There is perhaps no truer intellectual experience than the infusement of ideas that are at first glance quite distant.
~ Dr. Armando A. Arias Jr., Founding Faculty, ISSM Program
We call Einstein a genius because he said e=mc2. That is, he could see one thing in terms of another. He could see that things that look and seem different are profoundly interconnected. It is a relational and integrative knowledge. Poets have it, too. And so do people who seek to know how things work in the real world. If we listen to the meaning contained in the riddle of the Sphinx, or emerging science, or reports from organizations, business, or any problem-solving entity, the message is clear: academe needs to find more and better ways to enable students to gain a vision of the earth and social systems as one interdependent whole. Ways of knowing are traditionally separated out so that a student studies only aspects of things that are in fact related. We need to provide students the opportunity to link, join, compare, and integrate diverse kinds of knowledge from across the curriculum. We need to provide students a way to see the whole. We need to provide students a way to put Humpty Dumpty together again. This is the education of genius.

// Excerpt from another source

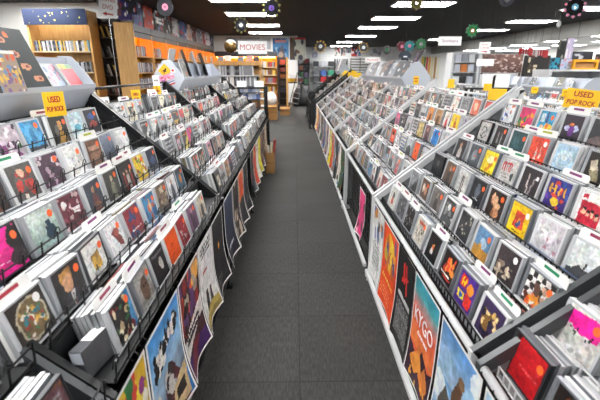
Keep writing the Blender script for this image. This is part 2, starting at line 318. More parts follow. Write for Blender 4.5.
hand('R', 2, 1, {0: ('checkered CD with orange flames', 'ebe7e2', lambda A: [A.r(i/6, j/6, (i+1)/6, (j+1)/6, '24201f') for i in range(6) for j in range(6) if (i+j) % 2] and A.blobs(14, ['e8622a', 'f29a3a', '5a2a1c'], .06, .14, 27, (.1, .55, .8, .95)).blobs(8, ['6a4a3c', 'c9a08a'], .06, .12, 3, (.3, .3, .9, .6)), 'o'),
 1: ('smoky brown CD of birds in fog', '40383a', lambda A: A.lines(.35, .9, .08, .14, 1, 'd9d2c8', 2).blobs(18, ['8f8070', 'c9b9a4', '282224'], .04, .12, 28, (.1, .45, .9, .9)), 'w'),
 2: ('blue and amber CD of winding smoke', '5a86ac', lambda A: A.r(0, .62, 1, 1, 'c08a3a').e(.55, .45, .2, .2, 'a9c4d6').e(.4, .6, .1, .12, 'd9a04a'), 'o'),
 3: ('charcoal CD with pale street lights', '303236', lambda A: A.blobs(10, ['8c8e92', 'b5b0a0'], .03, .07, 29), None),
 4: ('black and white CD of a band', '4a4c50', lambda A: A.blobs(16, ['c9c9c9', '1a1a1c', '85878a'], .06, .14, 30).e(.45, .3, .12, .14, 'd9d9d9'), 'o'),
 5: ('grey CD with seated man', '66625f', lambda A: F(A, '3c3634', 'a5968a'), 'o'),
 6: ('brown CD with two white haired heads', '5a4438', lambda A: A.e(.35, .4, .16, .2, 'd9c9ba').e(.65, .5, .16, .2, 'b58a70'), 'o')})
hand('R', 2, 2, {0: ('white CD with two small dark walkers', 'd3d6d8', lambda A: A.poly([(0, .75), (.4, .6), (1, .7), (1, 1), (0, 1)], '3a3c40').r(.5, .45, .56, .68, '1a1a1a').r(.75, .5, .81, .72, '1a1a1a'), None),
 1: ('silver CD with pale mauve sketch', 'd0ccd2', lambda A: A.poly([(.1, .2), (.5, .35), (.8, .2), (.6, .6), (.2, .55)], 'e8e4ea').blobs(8, ['a9a0ac', 'b98a9a'], .03, .08, 33, (.1, .4, .9, .8)), None),
 2: ('yellow CD with red central picture', 'f2c21a', lambda A: A.r(.28, .22, .78, .78, 'c8402a').blobs(6, ['30508a', 'e89a3a'], .05, .1, 34, (.35, .3, .7, .7)).r(.3, .86, .75, .9, '2a2a2a'), 'w'),
 3: ('dark CD with skin toned draped body', '2c211e', lambda A: A.blobs(9, ['c48a64', '8a5a40', 'e0ae86'], .08, .2, 35, (.25, .2, .8, .9)), 'o'),
 4: ('black CD with blue grey mask and dot', '1e2228', lambda A: A.e(.5, .45, .2, .28, '6a7480').r(.3, .75, .7, .8, 'b9b9b9'), 'o'),
 5: ('white CD with thin black legs', 'c4c4c2', lambda A: A.r(.4, .2, .47, .9, '1a1a1a').r(.55, .2, .6, .9, '5a3a2a'), None),
 6: ('brown CD with bearded man', '5c4a3c', lambda A: F(A, '2e2a28', 'b08a6c'), 'o'),
 7: ('near black CD with dim head', '1c1e20', lambda A: A.e(.5, .4, .14, .18, '55585c'), None)})
hand('R', 2, 3, {0: ('teal and white CD with green lower edge', '2a8f86', lambda A: A.e(.5, .3, .25, .15, 'e4efe9').r(0, .8, 1, 1, '1c5f44'), None),
 1: ('white bordered red CD of four heads', 'e8e6e2', lambda A: A.r(.1, .28, .9, .98, 'c41f3a').e(.25, .55, .07, .09, 'e8b79a').e(.42, .6, .07, .09, 'e8b79a').e(.6, .56, .07, .09, 'e8b79a').e(.78, .62, .07, .09, 'e8b79a').e(.25, .47, .08, .05, '1a1214').e(.42, .52, .08, .05, '1a1214').e(.6, .48, .08, .05, '1a1214').e(.78, .54, .08, .05, '1a1214').r(.1, .08, .28, .2, 'c41f3a'), 'o'),
 2: ('purple CD with orange block letters', '3a2a7a', lambda A: A.blobs(16, ['d2452e', '6a3ab0', '2a4a9a'], .06, .12, 37).r(.12, .2, .2, .5, 'f2b42a').r(.32, .2, .4, .5, 'f2b42a').r(.12, .32, .4, .38, 'f2b42a').r(.55, .2, .62, .5, 'f2b42a').r(.78, .2, .85, .5, 'f2b42a').e(.5, .72, .2, .12, 'f4d23a'), None),
 3: ('dark CD with parted pale stems', '2e282c', lambda A: A.poly([(.45, 1), (.3, .2), (.38, .2), (.52, 1)], 'b9b0ae').poly([(.5, 1), (.7, .3), (.78, .3), (.58, 1)], '8a8284').r(.75, .2, .9, .35, 'd9d9d9'), None),
 4: ('grey CD with red block lettering', 'c4c3c1', lambda A: [A.r(x, .15, x+.07, .5, 'b9232e') for x in (.08, .22, .34, .46, .58)] and A.r(.08, .15, .68, .2, 'b9232e').r(.7, .5, .9, .8, '2a3c3c').lines(.1, .6, .6, .8, 2, '6a6a6a', 4), None),
 5: ('yellow CD with pale runner', 'e9cf1c', lambda A: A.e(.55, .35, .25, .18, 'f8f0b0').poly([(.3, .9), (.5, .5), (.8, .45), (.6, .8)], 'd98a1a'), 'o'),
 6: ('slate CD with mask and red spot', '4a5058', lambda A: A.e(.45, .5, .2, .25, '8a9098').e(.55, .5, .05, .05, 'c23a2a'), 'o'),
 7: ('black and pale CD of dancer', '26262a', lambda A: F(A, 'b9b4b0'), None)})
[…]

~ Dr. Barbara Clarke Mossberg, Professor and Integrated Studies Program Director
As a teenage woman and president of a nonprofit organization—the Cloud Forest Institute—my goals made me resist conforming to any of the traditional programs of study offered by public universities. However, after researching further, I found that I could get the support and resources I needed at CSUMB in the highly individualized Integrated Studies Program. I would recommend the CSUMB Integrated Studies Program to other independent thinkers with a high degree of self-motivation.